Dataset extract:

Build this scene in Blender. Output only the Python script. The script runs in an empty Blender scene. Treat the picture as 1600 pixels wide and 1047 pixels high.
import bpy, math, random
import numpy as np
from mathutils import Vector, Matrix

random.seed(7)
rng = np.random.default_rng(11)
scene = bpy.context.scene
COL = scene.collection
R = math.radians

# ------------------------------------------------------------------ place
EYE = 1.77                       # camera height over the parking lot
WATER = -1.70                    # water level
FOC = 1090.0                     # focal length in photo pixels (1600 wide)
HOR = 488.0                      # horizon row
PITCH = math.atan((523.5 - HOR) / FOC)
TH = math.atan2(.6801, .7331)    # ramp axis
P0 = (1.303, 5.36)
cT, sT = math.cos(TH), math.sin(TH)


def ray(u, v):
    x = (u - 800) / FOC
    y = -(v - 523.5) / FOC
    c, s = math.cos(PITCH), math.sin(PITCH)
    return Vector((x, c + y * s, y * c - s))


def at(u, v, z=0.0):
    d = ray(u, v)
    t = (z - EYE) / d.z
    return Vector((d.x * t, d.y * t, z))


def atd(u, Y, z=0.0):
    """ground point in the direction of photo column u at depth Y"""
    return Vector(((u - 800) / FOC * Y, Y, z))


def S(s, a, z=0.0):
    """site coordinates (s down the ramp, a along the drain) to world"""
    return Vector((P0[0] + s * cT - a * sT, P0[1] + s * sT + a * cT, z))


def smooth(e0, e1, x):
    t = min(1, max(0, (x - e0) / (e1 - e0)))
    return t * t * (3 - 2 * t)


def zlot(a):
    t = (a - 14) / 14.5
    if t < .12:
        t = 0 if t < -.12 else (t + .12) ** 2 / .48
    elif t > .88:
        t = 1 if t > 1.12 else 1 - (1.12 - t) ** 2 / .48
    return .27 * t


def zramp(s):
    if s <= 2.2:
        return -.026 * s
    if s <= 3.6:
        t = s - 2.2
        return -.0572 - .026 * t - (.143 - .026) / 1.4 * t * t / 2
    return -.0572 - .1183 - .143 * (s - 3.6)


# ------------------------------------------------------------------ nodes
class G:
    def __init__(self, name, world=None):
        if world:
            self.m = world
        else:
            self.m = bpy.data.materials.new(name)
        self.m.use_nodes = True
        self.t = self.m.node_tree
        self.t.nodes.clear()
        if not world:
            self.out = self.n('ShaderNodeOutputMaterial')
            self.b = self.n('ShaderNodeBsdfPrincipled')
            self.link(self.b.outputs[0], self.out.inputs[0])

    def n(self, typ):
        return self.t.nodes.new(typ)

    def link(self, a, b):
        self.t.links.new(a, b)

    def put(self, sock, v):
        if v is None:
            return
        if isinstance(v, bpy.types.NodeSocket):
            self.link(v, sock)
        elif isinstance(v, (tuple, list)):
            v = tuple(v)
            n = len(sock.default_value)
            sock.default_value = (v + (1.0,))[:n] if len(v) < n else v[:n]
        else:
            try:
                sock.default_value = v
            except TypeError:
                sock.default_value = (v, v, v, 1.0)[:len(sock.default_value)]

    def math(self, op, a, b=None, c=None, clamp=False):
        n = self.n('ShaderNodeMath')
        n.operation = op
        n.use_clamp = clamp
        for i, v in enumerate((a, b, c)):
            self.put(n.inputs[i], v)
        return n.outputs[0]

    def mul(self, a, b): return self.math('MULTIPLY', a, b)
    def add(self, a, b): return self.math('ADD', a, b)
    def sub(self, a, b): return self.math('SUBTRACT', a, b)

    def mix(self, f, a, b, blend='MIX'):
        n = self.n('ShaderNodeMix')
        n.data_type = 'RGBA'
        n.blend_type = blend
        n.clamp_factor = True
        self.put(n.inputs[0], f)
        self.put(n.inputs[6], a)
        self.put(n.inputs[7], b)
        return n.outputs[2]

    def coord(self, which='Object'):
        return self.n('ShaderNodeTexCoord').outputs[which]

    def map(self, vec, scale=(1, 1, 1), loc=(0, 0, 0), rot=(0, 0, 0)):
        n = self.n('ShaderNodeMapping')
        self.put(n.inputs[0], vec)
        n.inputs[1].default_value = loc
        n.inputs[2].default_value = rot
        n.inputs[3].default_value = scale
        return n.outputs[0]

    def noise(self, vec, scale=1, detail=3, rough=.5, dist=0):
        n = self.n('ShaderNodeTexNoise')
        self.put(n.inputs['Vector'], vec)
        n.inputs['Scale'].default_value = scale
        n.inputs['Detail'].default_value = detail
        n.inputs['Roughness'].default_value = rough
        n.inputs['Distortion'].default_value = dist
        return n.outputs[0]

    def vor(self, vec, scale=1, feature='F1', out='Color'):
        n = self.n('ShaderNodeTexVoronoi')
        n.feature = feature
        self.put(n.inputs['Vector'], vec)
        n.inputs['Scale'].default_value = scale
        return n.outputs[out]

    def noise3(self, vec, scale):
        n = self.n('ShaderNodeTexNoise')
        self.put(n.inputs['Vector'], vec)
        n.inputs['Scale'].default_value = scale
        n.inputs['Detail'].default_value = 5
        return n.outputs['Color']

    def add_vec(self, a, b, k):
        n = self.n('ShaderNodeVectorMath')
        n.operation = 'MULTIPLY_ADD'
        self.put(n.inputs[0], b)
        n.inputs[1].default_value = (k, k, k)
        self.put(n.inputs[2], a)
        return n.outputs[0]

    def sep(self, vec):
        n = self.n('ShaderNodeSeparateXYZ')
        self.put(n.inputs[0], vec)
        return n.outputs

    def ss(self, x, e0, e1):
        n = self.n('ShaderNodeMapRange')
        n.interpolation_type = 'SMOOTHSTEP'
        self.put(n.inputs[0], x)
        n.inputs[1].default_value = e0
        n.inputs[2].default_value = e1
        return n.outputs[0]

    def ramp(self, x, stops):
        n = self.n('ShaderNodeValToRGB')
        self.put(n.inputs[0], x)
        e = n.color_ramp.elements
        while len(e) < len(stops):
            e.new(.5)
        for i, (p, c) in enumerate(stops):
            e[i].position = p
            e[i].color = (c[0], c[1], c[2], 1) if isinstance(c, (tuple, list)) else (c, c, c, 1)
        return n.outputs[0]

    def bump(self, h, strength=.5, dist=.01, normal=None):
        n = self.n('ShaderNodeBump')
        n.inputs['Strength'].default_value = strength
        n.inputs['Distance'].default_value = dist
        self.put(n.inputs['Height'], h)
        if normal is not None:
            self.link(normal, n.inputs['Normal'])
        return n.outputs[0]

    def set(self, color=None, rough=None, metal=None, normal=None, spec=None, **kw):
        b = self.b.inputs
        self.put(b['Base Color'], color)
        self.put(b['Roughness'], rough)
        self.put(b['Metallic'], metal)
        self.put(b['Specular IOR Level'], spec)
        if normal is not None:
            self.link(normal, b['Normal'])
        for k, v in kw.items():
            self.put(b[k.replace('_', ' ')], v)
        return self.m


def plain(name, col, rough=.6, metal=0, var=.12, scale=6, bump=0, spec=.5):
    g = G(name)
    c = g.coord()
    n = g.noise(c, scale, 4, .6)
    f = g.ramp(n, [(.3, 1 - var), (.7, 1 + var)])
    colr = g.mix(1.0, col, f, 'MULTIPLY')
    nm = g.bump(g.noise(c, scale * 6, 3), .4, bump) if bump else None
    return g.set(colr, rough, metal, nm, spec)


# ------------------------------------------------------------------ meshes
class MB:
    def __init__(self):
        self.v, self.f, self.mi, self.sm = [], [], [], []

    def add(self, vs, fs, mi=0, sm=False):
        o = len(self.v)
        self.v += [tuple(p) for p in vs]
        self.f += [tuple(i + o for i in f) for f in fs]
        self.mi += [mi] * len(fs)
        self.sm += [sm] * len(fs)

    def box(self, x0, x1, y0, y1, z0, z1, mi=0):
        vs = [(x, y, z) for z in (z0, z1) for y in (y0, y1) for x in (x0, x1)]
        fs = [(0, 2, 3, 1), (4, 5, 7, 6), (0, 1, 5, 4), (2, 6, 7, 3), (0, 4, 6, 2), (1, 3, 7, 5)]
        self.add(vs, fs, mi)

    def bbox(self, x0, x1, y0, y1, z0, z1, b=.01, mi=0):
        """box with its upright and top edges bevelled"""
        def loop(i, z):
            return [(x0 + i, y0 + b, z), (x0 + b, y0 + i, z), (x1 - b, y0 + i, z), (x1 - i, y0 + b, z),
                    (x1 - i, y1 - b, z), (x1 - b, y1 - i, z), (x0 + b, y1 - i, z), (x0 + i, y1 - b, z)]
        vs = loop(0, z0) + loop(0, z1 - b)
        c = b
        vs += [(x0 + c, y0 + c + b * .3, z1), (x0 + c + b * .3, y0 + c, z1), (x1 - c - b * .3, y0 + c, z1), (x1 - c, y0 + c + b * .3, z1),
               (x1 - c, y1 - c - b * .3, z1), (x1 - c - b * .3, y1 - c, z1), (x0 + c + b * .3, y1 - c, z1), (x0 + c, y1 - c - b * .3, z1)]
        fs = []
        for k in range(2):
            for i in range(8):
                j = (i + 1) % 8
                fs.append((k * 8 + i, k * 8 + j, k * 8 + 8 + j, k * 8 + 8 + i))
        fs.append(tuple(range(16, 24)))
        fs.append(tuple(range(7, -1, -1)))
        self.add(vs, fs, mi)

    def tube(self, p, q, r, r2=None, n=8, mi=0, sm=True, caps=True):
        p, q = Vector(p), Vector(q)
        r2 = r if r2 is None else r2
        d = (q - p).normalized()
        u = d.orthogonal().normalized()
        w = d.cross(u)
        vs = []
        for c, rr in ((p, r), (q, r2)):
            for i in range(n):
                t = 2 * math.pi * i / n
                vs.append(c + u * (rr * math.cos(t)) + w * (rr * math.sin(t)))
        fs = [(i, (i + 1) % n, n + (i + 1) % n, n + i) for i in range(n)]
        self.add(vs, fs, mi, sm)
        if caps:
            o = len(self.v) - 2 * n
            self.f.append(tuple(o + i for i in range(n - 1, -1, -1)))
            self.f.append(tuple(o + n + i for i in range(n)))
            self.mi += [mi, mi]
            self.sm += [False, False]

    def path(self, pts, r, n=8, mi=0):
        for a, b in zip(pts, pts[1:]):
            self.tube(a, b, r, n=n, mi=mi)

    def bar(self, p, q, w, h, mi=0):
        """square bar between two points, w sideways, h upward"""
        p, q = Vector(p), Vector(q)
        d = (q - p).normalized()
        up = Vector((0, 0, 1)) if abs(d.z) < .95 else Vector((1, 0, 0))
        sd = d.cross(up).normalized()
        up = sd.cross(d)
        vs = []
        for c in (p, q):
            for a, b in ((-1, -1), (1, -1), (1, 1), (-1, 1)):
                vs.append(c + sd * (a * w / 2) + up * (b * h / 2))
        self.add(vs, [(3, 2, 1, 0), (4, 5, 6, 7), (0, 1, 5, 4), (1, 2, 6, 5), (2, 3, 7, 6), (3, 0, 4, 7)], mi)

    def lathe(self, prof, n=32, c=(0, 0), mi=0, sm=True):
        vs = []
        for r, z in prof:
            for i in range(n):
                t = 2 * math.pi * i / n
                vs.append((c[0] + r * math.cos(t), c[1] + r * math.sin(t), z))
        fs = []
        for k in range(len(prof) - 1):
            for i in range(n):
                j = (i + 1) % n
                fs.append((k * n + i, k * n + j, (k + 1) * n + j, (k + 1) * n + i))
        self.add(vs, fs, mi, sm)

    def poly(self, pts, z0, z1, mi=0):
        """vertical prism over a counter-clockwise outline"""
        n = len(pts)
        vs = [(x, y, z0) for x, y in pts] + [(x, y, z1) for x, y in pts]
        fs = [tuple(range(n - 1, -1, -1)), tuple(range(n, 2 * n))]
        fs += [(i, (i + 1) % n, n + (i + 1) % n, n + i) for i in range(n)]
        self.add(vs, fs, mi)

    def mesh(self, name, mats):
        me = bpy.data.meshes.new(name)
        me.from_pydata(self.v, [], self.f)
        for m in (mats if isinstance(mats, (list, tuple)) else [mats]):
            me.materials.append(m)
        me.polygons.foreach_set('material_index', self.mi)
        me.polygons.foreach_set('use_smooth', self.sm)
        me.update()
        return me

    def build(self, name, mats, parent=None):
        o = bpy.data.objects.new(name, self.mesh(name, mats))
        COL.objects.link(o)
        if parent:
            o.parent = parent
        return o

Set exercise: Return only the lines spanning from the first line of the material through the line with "from mathutils import Vector, Matrix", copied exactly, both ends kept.

Output for this task:
Build this scene in Blender. Output only the Python script. The script runs in an empty Blender scene. Treat the picture as 1600 pixels wide and 1047 pixels high.
import bpy, math, random
import numpy as np
from mathutils import Vector, Matrix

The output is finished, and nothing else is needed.